In the context of Corporate Performance Management (CPM) Software, supporting straight-line depreciation for capital asset planning allows for a standard allocation of the cost of assets over their useful life.
Scenario: A mid-market manufacturing company that has numerous capital assets invested heavily in machinery for production. They need to allocate the cost of these assets over their useful life for budgeting and financial planning.
Solution: The company uses CPM software that supports straight-line depreciation. The initial cost of each machine, its useful life, and salvage value are entered into the system, and the software automatically calculates the annual depreciation expense for each asset and incorporates it into the financial planning framework. This simplifies the budgeting process and ensures accurate financial forecasting.

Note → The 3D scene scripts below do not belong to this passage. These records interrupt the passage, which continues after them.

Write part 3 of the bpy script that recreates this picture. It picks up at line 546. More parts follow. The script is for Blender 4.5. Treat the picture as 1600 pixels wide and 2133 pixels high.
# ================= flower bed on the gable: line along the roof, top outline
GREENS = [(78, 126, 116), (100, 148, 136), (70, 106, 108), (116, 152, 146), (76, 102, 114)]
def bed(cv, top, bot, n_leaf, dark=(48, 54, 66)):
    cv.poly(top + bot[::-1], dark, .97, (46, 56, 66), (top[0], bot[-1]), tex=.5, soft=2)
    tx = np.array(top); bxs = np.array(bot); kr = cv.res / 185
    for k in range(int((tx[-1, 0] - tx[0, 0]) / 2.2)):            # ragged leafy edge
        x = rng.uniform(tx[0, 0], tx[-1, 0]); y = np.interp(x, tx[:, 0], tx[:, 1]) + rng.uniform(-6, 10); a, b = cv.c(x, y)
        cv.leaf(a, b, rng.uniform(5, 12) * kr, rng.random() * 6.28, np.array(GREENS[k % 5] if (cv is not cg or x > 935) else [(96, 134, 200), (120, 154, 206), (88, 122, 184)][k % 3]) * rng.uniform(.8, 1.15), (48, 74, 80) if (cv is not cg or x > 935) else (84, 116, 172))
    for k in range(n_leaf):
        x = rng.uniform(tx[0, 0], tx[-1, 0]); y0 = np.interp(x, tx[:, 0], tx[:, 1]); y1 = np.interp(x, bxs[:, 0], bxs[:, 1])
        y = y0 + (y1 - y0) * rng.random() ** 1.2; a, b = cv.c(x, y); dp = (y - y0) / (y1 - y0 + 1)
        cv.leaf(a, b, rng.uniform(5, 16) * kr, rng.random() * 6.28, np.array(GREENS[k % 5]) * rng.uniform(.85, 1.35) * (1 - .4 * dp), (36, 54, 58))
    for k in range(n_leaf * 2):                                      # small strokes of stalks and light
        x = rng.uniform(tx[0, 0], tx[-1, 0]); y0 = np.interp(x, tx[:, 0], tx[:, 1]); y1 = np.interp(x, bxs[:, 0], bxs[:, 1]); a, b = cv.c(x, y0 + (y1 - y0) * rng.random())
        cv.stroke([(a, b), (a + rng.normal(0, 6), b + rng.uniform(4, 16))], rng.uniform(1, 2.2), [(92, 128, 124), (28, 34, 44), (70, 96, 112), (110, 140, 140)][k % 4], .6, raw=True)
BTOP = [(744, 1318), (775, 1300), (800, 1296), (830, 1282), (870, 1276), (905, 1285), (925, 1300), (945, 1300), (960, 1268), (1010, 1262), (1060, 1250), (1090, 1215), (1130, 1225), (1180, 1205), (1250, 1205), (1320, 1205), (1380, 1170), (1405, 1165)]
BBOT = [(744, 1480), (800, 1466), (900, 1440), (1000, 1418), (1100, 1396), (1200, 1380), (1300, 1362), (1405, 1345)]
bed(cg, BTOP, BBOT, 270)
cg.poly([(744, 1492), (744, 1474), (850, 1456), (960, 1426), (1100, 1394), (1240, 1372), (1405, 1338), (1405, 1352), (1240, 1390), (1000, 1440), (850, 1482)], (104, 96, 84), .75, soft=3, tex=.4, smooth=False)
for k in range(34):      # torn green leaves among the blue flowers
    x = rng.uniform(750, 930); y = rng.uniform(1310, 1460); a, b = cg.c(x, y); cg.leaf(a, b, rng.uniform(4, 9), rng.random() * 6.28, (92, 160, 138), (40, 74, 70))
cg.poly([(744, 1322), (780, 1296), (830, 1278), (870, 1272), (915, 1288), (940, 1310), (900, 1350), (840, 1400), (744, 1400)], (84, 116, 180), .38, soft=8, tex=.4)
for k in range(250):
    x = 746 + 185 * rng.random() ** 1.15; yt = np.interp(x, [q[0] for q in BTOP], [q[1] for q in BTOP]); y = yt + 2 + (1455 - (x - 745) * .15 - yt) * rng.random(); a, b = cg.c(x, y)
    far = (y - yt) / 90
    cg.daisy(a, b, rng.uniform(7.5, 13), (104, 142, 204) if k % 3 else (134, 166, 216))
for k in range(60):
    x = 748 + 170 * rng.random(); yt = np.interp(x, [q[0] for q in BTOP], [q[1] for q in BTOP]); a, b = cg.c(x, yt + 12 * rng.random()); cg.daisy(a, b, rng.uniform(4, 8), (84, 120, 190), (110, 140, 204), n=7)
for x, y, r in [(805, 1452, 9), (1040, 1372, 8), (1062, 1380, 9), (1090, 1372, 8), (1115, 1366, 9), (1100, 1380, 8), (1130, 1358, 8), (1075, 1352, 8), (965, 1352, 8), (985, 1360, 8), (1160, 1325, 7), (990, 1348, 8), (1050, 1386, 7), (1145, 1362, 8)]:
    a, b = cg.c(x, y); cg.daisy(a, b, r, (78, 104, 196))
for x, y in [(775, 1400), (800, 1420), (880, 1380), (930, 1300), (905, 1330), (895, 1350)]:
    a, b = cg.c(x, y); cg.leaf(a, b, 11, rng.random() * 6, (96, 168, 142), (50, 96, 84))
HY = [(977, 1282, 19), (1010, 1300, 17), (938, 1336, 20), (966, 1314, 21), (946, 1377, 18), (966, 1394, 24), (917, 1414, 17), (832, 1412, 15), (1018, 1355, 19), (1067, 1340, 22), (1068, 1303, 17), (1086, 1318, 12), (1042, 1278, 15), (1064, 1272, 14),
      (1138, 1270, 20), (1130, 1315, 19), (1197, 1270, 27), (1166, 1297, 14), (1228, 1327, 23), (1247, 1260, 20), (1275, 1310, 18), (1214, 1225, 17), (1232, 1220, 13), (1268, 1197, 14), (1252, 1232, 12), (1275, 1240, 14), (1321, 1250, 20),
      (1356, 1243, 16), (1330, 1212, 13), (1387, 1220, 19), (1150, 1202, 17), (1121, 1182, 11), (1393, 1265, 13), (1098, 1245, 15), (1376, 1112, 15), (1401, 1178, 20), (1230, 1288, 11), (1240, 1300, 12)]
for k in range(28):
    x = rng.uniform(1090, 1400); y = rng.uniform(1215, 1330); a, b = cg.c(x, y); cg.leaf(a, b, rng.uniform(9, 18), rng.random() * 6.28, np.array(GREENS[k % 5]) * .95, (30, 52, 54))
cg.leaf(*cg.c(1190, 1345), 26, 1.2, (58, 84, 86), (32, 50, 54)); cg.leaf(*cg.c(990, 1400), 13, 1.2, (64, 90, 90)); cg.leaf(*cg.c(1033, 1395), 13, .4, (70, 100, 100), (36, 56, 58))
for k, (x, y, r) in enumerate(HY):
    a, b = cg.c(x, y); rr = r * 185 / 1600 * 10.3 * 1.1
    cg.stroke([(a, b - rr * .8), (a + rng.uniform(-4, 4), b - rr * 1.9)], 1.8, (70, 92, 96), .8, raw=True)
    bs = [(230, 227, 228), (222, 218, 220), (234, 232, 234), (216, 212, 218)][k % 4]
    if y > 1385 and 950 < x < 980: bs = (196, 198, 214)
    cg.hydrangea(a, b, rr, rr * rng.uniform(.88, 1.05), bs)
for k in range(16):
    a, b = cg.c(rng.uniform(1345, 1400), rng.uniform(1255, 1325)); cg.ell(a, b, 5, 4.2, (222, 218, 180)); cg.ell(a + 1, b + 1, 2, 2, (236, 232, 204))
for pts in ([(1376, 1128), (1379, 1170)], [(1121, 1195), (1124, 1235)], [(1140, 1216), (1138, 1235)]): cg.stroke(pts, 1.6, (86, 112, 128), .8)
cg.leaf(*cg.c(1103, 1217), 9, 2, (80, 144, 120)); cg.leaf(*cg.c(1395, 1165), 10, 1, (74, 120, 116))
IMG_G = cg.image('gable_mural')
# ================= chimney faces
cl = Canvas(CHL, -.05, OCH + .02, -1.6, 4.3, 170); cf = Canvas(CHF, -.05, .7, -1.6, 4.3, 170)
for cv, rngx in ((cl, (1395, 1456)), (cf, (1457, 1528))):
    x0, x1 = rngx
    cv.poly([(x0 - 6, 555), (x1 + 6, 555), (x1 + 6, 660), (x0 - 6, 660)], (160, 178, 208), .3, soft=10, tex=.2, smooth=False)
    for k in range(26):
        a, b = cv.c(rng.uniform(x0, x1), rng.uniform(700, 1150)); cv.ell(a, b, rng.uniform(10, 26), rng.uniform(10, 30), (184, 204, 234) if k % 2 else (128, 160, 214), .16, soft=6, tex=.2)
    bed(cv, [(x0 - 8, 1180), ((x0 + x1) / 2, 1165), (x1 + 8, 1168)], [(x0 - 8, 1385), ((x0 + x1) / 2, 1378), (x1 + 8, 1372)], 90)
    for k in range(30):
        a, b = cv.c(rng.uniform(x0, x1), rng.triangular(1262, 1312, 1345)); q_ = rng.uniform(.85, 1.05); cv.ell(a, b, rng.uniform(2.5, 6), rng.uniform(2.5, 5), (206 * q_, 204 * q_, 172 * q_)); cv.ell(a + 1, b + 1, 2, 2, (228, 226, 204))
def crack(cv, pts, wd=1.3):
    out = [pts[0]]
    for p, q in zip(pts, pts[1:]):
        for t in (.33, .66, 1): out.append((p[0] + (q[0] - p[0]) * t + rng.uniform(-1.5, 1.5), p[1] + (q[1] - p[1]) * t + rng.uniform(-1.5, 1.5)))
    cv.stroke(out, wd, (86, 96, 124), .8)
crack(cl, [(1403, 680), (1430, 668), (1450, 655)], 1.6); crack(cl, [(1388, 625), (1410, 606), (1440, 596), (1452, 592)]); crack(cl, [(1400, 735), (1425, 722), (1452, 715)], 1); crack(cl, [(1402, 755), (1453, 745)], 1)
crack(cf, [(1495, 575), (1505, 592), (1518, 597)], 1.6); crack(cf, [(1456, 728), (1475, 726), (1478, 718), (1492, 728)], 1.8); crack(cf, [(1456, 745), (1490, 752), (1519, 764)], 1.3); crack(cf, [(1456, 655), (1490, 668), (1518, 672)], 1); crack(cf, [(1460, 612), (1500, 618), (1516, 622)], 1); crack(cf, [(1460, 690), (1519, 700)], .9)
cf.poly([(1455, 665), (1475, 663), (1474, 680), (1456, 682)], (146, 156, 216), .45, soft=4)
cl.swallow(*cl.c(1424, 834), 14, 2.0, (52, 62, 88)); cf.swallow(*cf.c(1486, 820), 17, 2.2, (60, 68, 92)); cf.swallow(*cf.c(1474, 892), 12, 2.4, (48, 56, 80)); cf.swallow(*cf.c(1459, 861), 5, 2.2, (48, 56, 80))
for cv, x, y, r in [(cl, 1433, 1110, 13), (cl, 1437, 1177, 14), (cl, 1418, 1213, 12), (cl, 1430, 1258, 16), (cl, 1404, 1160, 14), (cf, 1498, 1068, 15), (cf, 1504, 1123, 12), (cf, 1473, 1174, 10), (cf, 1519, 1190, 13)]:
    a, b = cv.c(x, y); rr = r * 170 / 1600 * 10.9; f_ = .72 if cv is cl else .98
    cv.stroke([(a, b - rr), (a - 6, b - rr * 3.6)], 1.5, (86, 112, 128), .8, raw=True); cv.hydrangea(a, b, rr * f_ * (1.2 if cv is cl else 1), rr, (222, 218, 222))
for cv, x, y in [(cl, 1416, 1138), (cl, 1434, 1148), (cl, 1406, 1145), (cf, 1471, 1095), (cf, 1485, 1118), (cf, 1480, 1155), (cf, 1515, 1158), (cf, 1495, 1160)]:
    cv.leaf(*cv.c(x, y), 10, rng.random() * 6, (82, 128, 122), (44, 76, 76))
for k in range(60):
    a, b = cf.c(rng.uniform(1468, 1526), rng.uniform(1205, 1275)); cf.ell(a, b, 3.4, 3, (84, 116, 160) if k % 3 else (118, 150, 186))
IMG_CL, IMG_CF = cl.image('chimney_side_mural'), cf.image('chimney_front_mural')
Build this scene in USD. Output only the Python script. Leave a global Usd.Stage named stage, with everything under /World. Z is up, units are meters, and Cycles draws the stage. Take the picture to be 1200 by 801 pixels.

This method is about as straightforward as it gets. Just about all products that include a Capital Asset Planning functionality will have this as a selectable dropdown when adding an asset, either owned or forecasted.
For Example:
Using the formula for straight-line depreciation:
Annual Depreciation Expense = (Cost of the Asset - Residual Value) / Useful Life of the Asset
The calculation is as follows:
Annual Depreciation Expense = (10,000 -2,000) / 5 = $1,600
Therefore, the annual depreciation expense for the asset would be $1,600. This amount would be expensed each year over the asset's useful life of 5 years, reducing its book value until it reaches the residual value of $2,000 at the end of the fifth year.
If the CPM tool can product this simple outcome out of the box, you're all set.